ロシア出身のギタリスト、Estas Tonne。名前の読み方はわからない。ここでは英語の読み方である「イースタス」と呼ぶことにする。
イースタスがロシアを離れたのは15歳の時だ。理由は語られていない。
少年時代からクラシック・ギターの素養はあったようだが、今の彼のギター・スタイルは、彼の旅の遍歴がもたらしたのだろう、と想像するしかない。

♪ 私は誰か?
  ただの嘘の束だ
  私はカードの塔にして
  吟遊詩人の物語だ
  私は愚か者の戯れにして
  輝く宝石だ
  私は飴で覆われた
  大空にそびえ立つ城だ ♪


イースタスはヨーロッパを通り、イスラエルまで足をのばした。インドへも足を運んだ。
現在はヨーロッパをホームグラウンドにしているが、旅は日々、続いている。

街角に現れると、イースタスはギターを取り出す。そして様々なサウンド・エフェクト、アタッチメントをセットする。徐々に人々が集まってくる。
ギターはアンプに繋がれ、イースタスがエコーをかけてギター弦をつまびいた瞬間、街角は彼の世界となってしまうのである。

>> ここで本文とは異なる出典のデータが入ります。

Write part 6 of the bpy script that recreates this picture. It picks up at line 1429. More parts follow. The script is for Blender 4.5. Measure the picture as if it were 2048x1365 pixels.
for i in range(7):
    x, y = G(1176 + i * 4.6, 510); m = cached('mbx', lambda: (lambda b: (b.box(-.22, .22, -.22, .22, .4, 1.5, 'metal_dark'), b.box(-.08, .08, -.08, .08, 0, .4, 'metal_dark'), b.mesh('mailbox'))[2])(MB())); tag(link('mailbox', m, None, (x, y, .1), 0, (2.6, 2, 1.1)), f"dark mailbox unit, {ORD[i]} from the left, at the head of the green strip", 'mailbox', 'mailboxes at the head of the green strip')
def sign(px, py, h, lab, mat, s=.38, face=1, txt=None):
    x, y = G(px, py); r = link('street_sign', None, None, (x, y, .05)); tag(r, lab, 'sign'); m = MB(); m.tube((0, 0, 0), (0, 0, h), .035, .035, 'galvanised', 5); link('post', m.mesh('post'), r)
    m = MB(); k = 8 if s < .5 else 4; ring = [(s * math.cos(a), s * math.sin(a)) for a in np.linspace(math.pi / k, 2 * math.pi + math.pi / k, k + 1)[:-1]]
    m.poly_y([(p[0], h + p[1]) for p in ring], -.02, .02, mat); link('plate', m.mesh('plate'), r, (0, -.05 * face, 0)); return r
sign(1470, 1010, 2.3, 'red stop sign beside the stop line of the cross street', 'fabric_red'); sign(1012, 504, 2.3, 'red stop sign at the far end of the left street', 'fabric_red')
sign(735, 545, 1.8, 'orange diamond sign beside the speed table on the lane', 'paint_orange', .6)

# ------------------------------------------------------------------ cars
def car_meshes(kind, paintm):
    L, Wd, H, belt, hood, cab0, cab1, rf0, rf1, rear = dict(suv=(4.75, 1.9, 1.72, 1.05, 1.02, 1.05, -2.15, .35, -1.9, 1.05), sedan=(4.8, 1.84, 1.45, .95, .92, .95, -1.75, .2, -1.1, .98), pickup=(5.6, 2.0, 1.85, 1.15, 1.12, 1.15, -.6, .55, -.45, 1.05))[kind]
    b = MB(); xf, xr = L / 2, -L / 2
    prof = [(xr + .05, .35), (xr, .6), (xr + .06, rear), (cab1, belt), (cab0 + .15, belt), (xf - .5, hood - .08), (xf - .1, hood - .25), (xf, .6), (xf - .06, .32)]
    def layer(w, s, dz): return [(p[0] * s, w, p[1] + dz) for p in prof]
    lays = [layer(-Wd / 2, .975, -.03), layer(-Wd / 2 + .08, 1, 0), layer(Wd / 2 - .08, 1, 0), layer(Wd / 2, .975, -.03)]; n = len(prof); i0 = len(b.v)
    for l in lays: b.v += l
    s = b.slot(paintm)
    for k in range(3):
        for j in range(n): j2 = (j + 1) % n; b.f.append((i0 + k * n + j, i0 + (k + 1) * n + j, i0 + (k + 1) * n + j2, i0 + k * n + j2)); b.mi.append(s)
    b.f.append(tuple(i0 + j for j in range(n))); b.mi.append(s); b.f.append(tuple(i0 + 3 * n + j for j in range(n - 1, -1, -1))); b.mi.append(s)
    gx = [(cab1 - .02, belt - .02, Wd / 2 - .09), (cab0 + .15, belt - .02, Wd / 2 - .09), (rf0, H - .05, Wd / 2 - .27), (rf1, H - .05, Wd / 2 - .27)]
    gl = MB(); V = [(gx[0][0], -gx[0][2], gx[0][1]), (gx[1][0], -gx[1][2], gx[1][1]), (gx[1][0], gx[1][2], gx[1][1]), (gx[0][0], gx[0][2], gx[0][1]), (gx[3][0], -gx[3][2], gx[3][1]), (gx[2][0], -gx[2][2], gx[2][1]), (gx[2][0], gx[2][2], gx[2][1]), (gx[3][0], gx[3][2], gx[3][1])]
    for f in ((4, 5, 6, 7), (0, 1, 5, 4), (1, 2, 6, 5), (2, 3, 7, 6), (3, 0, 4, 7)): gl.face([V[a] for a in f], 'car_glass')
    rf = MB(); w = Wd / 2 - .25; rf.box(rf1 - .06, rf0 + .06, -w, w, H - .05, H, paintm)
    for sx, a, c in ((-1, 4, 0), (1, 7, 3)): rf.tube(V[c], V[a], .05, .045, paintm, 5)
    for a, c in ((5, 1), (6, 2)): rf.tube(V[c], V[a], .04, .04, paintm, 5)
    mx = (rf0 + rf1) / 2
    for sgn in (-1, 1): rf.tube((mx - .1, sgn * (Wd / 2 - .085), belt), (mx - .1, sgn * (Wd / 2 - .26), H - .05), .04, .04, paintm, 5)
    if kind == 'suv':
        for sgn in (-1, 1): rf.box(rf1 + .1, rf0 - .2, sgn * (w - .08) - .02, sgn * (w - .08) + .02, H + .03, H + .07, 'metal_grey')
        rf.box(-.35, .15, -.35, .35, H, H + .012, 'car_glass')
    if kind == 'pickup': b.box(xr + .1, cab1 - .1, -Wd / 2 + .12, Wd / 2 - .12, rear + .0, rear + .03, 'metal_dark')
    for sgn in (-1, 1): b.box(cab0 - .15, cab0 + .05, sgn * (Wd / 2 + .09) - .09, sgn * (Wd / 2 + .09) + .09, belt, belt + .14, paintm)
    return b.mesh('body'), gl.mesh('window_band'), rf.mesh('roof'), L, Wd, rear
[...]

観衆の中には、小さな子供の姿も見える。大人も子供も、じっとイースタスの音に耳を傾け、身を任せている。

「この体験の後、何かが変わっているだろう」

預言者のようにイースタスは言うと、ギターを弾き始める。

♪ 偽りの偶像を叩き壊し
  真実の源を解き放つのだ
  探すのをやめ、見つけるのだ
  聞くのをやめ、耳にするのだ
  見るのをやめ、ただ観るのだ
  あなたの意思のまま行う
  それ以外、すべきことは何もない ♪


その風貌から、ヨーロッパの人々はイースタスにイエス・キリストの面影を探す。
 
「Who am I?」は、2008年に発表された彼の『ボヘミアン・スカイズ』というアルバムに収録されている、彼としては珍しい詩がついた楽曲だが、昨年、映像作家が素晴らしいビデオを仕上げ、公開した。
 
私は誰か? 大自然が主人公となり、壮大な物語が展開されていく。。。